The Opposition cannot explain any of these things, and that is just not good enough.

Let me turn to the detail of what the hon. Lady has tried to put forward. Among her scaremongering and, frankly, conspiracy theorising, she made reference to the costs of these measures. I would like to make it clear to the House that, through correspondence with the Public Administration and Constitutional Affairs Committee, I have been clear about how those costs will be able to be accounted for. She asks whether we can allow time for a full debate on this in Parliament. I would beg advice from the Chair, perhaps, but I suggest that this is that debate. Moreover, the powers that the previous Labour Government put in place allow for this process to be done in this way, without any such debate, so if she has that problem, she ought to have taken it up with her colleagues of that time.

The hon. Lady asks what we are expecting to see this year. We are expecting to see that voters will be able to cast their ballots in a way that is protected. She does down voters by suggesting that this is in some way an attack on them and—I think this was her phrase—some kind of privileging of the political class. That is simply not the case. We are engaged in the breadth of the work that we need to do to keep our elections safe and secure and to update them for the 21st century. If she thinks that we should not be doing that, she is welcome to live back in the 19th century, but I do not think we should be doing so.
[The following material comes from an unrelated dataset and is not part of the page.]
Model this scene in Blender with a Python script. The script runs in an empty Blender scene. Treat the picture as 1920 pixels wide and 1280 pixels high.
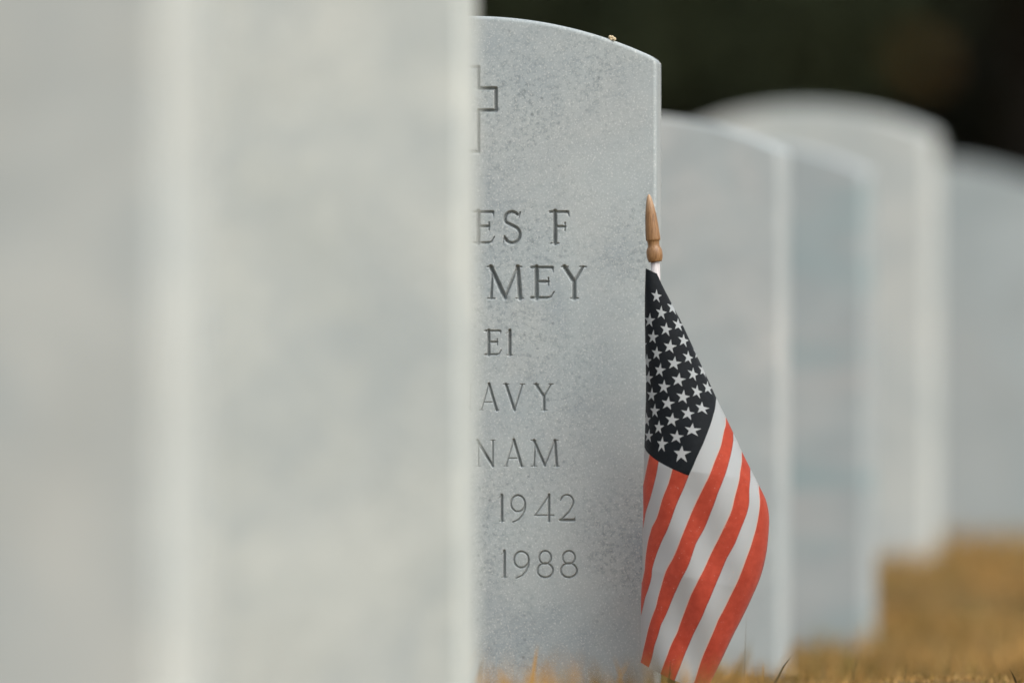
import bpy, math, random
import numpy as np
from mathutils import Vector, Matrix
rng = np.random.default_rng(7); random.seed(7)
S = bpy.context.scene
COL = S.collection
F = 21333.0          # focal length in photo pixels (400 mm on 36 mm, 1920 px wide)
YH = 700.0           # photo row of the horizon
CZ = 0.286           # lens height over the turf
D0 = 10.16           # distance of the sharp headstone
def P(x, y, d):      # where a photo point at distance d stands
    return ((x-960.0)/F*d, d, CZ-(y-YH)/F*d)

# ------------------------------------------------------------------ helpers
def tag(o, label=None, cat=None, group=None, kind=None):
    if label: o['label'] = label
    if cat: o['category'] = cat
    if group: o['group'] = group
    if kind: o['kind'] = kind
    return o
def link(name, me, mat=None, parent=None):
    o = bpy.data.objects.new(name, me); COL.objects.link(o)
    if mat is not None and me is not None: me.materials.append(mat)
    if parent is not None: o.parent = parent
    return o
def np_mesh(name, V, quads=None, tris=None, smooth=True):
    me = bpy.data.meshes.new(name)
    V = np.asarray(V, dtype=np.float32)
    nq = 0 if quads is None else len(quads); nt = 0 if tris is None else len(tris)
    loops = []
    if nq: loops.append(np.asarray(quads, dtype=np.int32).ravel())
    if nt: loops.append(np.asarray(tris, dtype=np.int32).ravel())
    loops = np.concatenate(loops)
    starts = np.concatenate([np.arange(nq)*4, nq*4+np.arange(nt)*3]).astype(np.int32)
    me.vertices.add(len(V)); me.vertices.foreach_set('co', V.ravel())
    me.loops.add(len(loops)); me.loops.foreach_set('vertex_index', loops)
    me.polygons.add(nq+nt); me.polygons.foreach_set('loop_start', starts)
    me.polygons.foreach_set('use_smooth', np.full(nq+nt, smooth))
    me.update(calc_edges=True); me.validate()
    return me

class NT:
    def __init__(s, name):
        s.m = bpy.data.materials.new(name); s.m.use_nodes = True
        s.n = s.m.node_tree; s.n.nodes.clear()
        s.out = s.add('ShaderNodeOutputMaterial')
    def add(s, t, **k):
        n = s.n.nodes.new(t)
        for a, b in k.items(): setattr(n, a, b)
        return n
    def lk(s, a, b): s.n.links.new(a, b)
    def val(s, sock, v):
        if isinstance(v, bpy.types.NodeSocket): s.lk(v, sock)
        else: sock.default_value = v
    def math(s, op, a, b=None, c=None, clamp=False):
        n = s.add('ShaderNodeMath', operation=op, use_clamp=clamp)
        s.val(n.inputs[0], a)
        if b is not None: s.val(n.inputs[1], b)
        if c is not None: s.val(n.inputs[2], c)
        return n.outputs[0]
    def noise(s, vec, scale, detail=3, rough=.5, dist=0):
        n = s.add('ShaderNodeTexNoise'); s.lk(vec, n.inputs['Vector'])
        n.inputs['Scale'].default_value = scale; n.inputs['Detail'].default_value = detail
        n.inputs['Roughness'].default_value = rough; n.inputs['Distortion'].default_value = dist
        return n.outputs['Fac']
    def ramp(s, fac, stops, interp='LINEAR'):
        n = s.add('ShaderNodeValToRGB'); s.lk(fac, n.inputs[0]); cr = n.color_ramp; cr.interpolation = interp
        while len(cr.elements) < len(stops): cr.elements.new(.5)
        for e, (p, c) in zip(cr.elements, stops):
            e.position = p; e.color = (c, c, c, 1) if not isinstance(c, tuple) else (*c, 1)
        return n.outputs[0]
    def mix(s, fac, a, b, mode='MIX'):
        n = s.add('ShaderNodeMix', data_type='RGBA', blend_type=mode)
        s.val(n.inputs[0], fac)
        for i, v in ((6, a), (7, b)):
            s.val(n.inputs[i], (*v, 1) if isinstance(v, tuple) and len(v) == 3 else v)
        return n.outputs[2]
    def bsdf(s, color, rough=.6, normal=None, **k):
        b = s.add('ShaderNodeBsdfPrincipled')
        s.val(b.inputs['Base Color'], (*color, 1) if isinstance(color, tuple) else color)
        s.val(b.inputs['Roughness'], rough)
        if normal is not None: s.lk(normal, b.inputs['Normal'])
        for a, v in k.items(): s.val(b.inputs[a.replace('_', ' ')], v)
        return b.outputs[0]
    def bump(s, h, strength, dist):
        n = s.add('ShaderNodeBump'); n.inputs['Strength'].default_value = strength
        n.inputs['Distance'].default_value = dist; s.lk(h, n.inputs['Height']); return n.outputs[0]
    def done(s, shader): s.lk(shader, s.out.inputs[0]); return s.m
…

We should be making sure that voters can cast their votes in a way that is protected and means that they can have confidence that they are not being usurped in their role.

The hon. Lady asks whether we should be focusing on crime that involves small numbers. Well, really—I ask her whether she would have said that decades ago about, for example, rape. Would she have said that about a crime that was under-reported? Would she have said that about a crime that involves small numbers simply for that reason? Of course she would not. Nobody would do so, because it would of course be disgraceful. It would be disgraceful to make that argument about small numbers, and that is the argument that Labour Members are making. Crimes with small numbers should not be ignored—people should none the less be protected against them, and that is what we are doing.